* TASK REQUIREMENTS
Go through the entries below and print each one exactly, leaving out pictures.

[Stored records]
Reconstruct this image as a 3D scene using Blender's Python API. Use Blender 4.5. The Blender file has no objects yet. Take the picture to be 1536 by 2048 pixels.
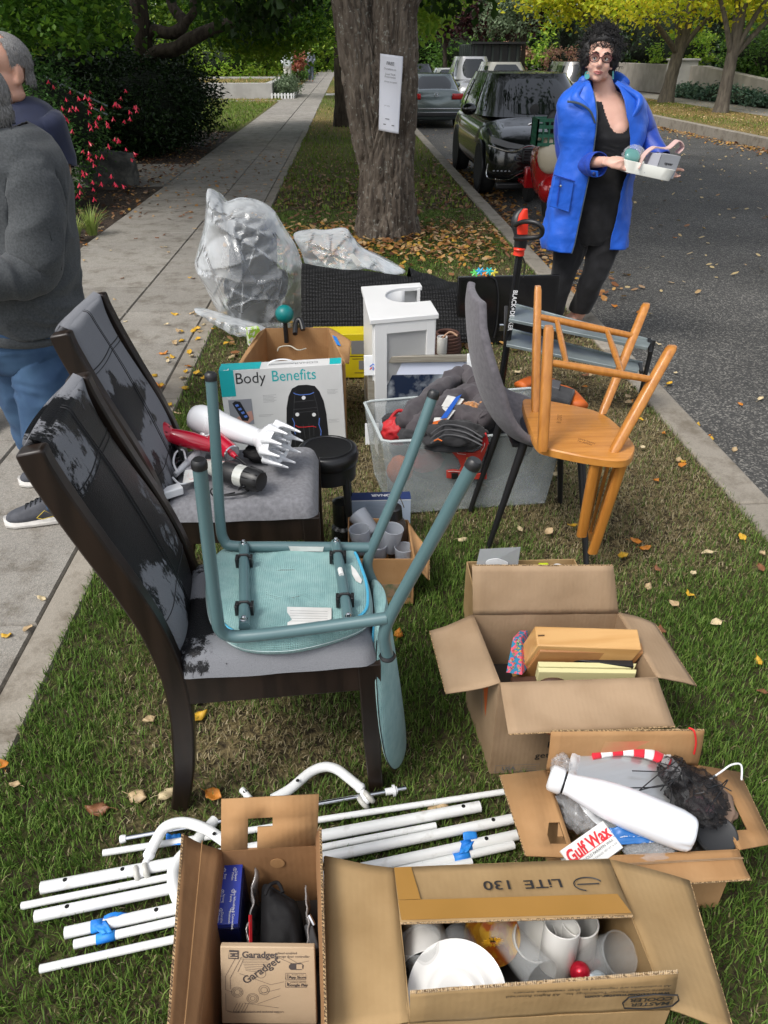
import bpy, bmesh, math, random
import numpy as np
from mathutils import Vector, Matrix, noise, Euler
R=math.radians; PI=math.pi
S=bpy.context.scene; C=S.collection
random.seed(7); rng=np.random.default_rng(7)
# ---------------- camera ----------------
CH=1.6; FP=1500.0; PIT=math.atan(919/1500); YAW=math.atan(78/1759.2)
cam=bpy.data.cameras.new('camera'); co=bpy.data.objects.new('camera',cam); C.objects.link(co)
cam.sensor_fit='VERTICAL'; cam.sensor_height=24; cam.lens=24*FP/2048; cam.clip_end=1000; cam.clip_start=.05
co.location=(0,0,CH); co.rotation_euler=(PI/2-PIT,0,-YAW); S.camera=co
# ---------------- light -----------------
SUN_EL=R(54); SUN_DIR=Vector((-.62,-.50,0)).normalized()   # the sun stands behind and left of the camera
w=bpy.data.worlds.new('World'); S.world=w; w.use_nodes=True; nt=w.node_tree
bg=nt.nodes['Background']; sky=nt.nodes.new('ShaderNodeTexSky'); sky.sky_type='NISHITA'; sky.sun_disc=False
sky.sun_elevation=SUN_EL; sky.sun_rotation=math.atan2(SUN_DIR.x,SUN_DIR.y); sky.air_density=1.0; sky.dust_density=3.0
hs=nt.nodes.new('ShaderNodeHueSaturation'); hs.inputs['Saturation'].default_value=.35
nt.links.new(sky.outputs[0],hs.inputs['Color']); nt.links.new(hs.outputs[0],bg.inputs[0]); bg.inputs[1].default_value=.15
sl=bpy.data.lights.new('sun','SUN'); sl.energy=1.25; sl.angle=R(18); sl.color=(1,.965,.9)
so=bpy.data.objects.new('sun',sl); C.objects.link(so); so.location=(0,0,20)
d=Vector((SUN_DIR.x*math.cos(SUN_EL),SUN_DIR.y*math.cos(SUN_EL),math.sin(SUN_EL))); so.rotation_euler=d.to_track_quat('Z','Y').to_euler()
S.view_settings.view_transform='Standard'; S.view_settings.look='None'; S.view_settings.exposure=.68; S.view_settings.gamma=1
S.view_settings.use_curve_mapping=False
S.render.engine='CYCLES'; S.cycles.max_bounces=7; S.cycles.transparent_max_bounces=12
# ---------------- helpers ---------------
_c,_s=math.cos(PIT),math.sin(PIT); _cy,_sy=math.cos(YAW),math.sin(YAW)
def _ray(u,v):
    a=(u-768)/FP; b=-(v-1024)/FP; y=_c+b*_s
    return Vector((a*_cy+y*_sy,-a*_sy+y*_cy,-_s+b*_c))
def at(u,v,z=0.):                       # survey: picture coordinate -> place at height z
    r=_ray(u,v); t=(z-CH)/r.z; return Vector((r.x*t,r.y*t,z))
def atY(u,v,y):                         # survey: picture coordinate -> place at depth y
    r=_ray(u,v); t=y/r.y; return Vector((r.x*t,y,CH+r.z*t))
def V(*a): return Vector(a)
def tag(o,label=None,cat=None,group=None,kind=None):
    if label: o['label']=label
    if cat: o['category']=cat
    if group: o['group']=group
    if kind: o['kind']=kind
    return o
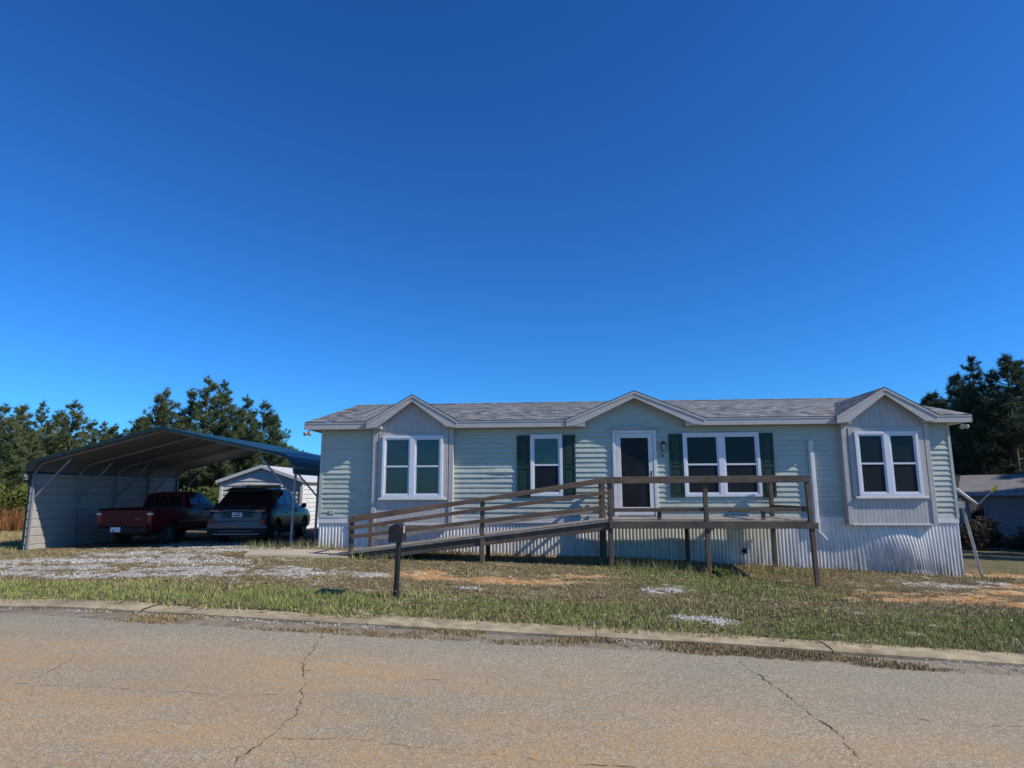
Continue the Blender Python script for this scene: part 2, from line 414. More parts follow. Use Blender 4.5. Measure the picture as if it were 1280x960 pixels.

* OUTPUT BELOW
Reconstruct this image as a 3D scene using Blender's Python API. Use Blender 4.5. The Blender file has no objects yet. Take the picture to be 1536 by 2048 pixels.
import bpy, bmesh, math, random
import numpy as np
from mathutils import Vector, Matrix, noise, Euler
R=math.radians; PI=math.pi
S=bpy.context.scene; C=S.collection
random.seed(7); rng=np.random.default_rng(7)
# ---------------- camera ----------------
CH=1.6; FP=1500.0; PIT=math.atan(919/1500); YAW=math.atan(78/1759.2)
cam=bpy.data.cameras.new('camera'); co=bpy.data.objects.new('camera',cam); C.objects.link(co)
cam.sensor_fit='VERTICAL'; cam.sensor_height=24; cam.lens=24*FP/2048; cam.clip_end=1000; cam.clip_start=.05
co.location=(0,0,CH); co.rotation_euler=(PI/2-PIT,0,-YAW); S.camera=co
# ---------------- light -----------------
SUN_EL=R(54); SUN_DIR=Vector((-.62,-.50,0)).normalized()   # the sun stands behind and left of the camera
w=bpy.data.worlds.new('World'); S.world=w; w.use_nodes=True; nt=w.node_tree
bg=nt.nodes['Background']; sky=nt.nodes.new('ShaderNodeTexSky'); sky.sky_type='NISHITA'; sky.sun_disc=False
sky.sun_elevation=SUN_EL; sky.sun_rotation=math.atan2(SUN_DIR.x,SUN_DIR.y); sky.air_density=1.0; sky.dust_density=3.0
hs=nt.nodes.new('ShaderNodeHueSaturation'); hs.inputs['Saturation'].default_value=.35
nt.links.new(sky.outputs[0],hs.inputs['Color']); nt.links.new(hs.outputs[0],bg.inputs[0]); bg.inputs[1].default_value=.15
sl=bpy.data.lights.new('sun','SUN'); sl.energy=1.25; sl.angle=R(18); sl.color=(1,.965,.9)
so=bpy.data.objects.new('sun',sl); C.objects.link(so); so.location=(0,0,20)
d=Vector((SUN_DIR.x*math.cos(SUN_EL),SUN_DIR.y*math.cos(SUN_EL),math.sin(SUN_EL))); so.rotation_euler=d.to_track_quat('Z','Y').to_euler()
S.view_settings.view_transform='Standard'; S.view_settings.look='None'; S.view_settings.exposure=.68; S.view_settings.gamma=1
S.view_settings.use_curve_mapping=False
S.render.engine='CYCLES'; S.cycles.max_bounces=7; S.cycles.transparent_max_bounces=12
# ---------------- helpers ---------------
_c,_s=math.cos(PIT),math.sin(PIT); _cy,_sy=math.cos(YAW),math.sin(YAW)
def _ray(u,v):
    a=(u-768)/FP; b=-(v-1024)/FP; y=_c+b*_s
    return Vector((a*_cy+y*_sy,-a*_sy+y*_cy,-_s+b*_c))
def at(u,v,z=0.):                       # survey: picture coordinate -> place at height z
    r=_ray(u,v); t=(z-CH)/r.z; return Vector((r.x*t,r.y*t,z))
def atY(u,v,y):                         # survey: picture coordinate -> place at depth y
    r=_ray(u,v); t=y/r.y; return Vector((r.x*t,y,CH+r.z*t))
def V(*a): return Vector(a)
def tag(o,label=None,cat=None,group=None,kind=None):
    if label: o['label']=label
    if cat: o['category']=cat
    if group: o['group']=group
    if kind: o['kind']=kind
    return o
Continue the Blender Python script for this scene: part 2, from line 414. More parts follow. Use Blender 4.5. Measure the picture as if it were 1280x960 pixels.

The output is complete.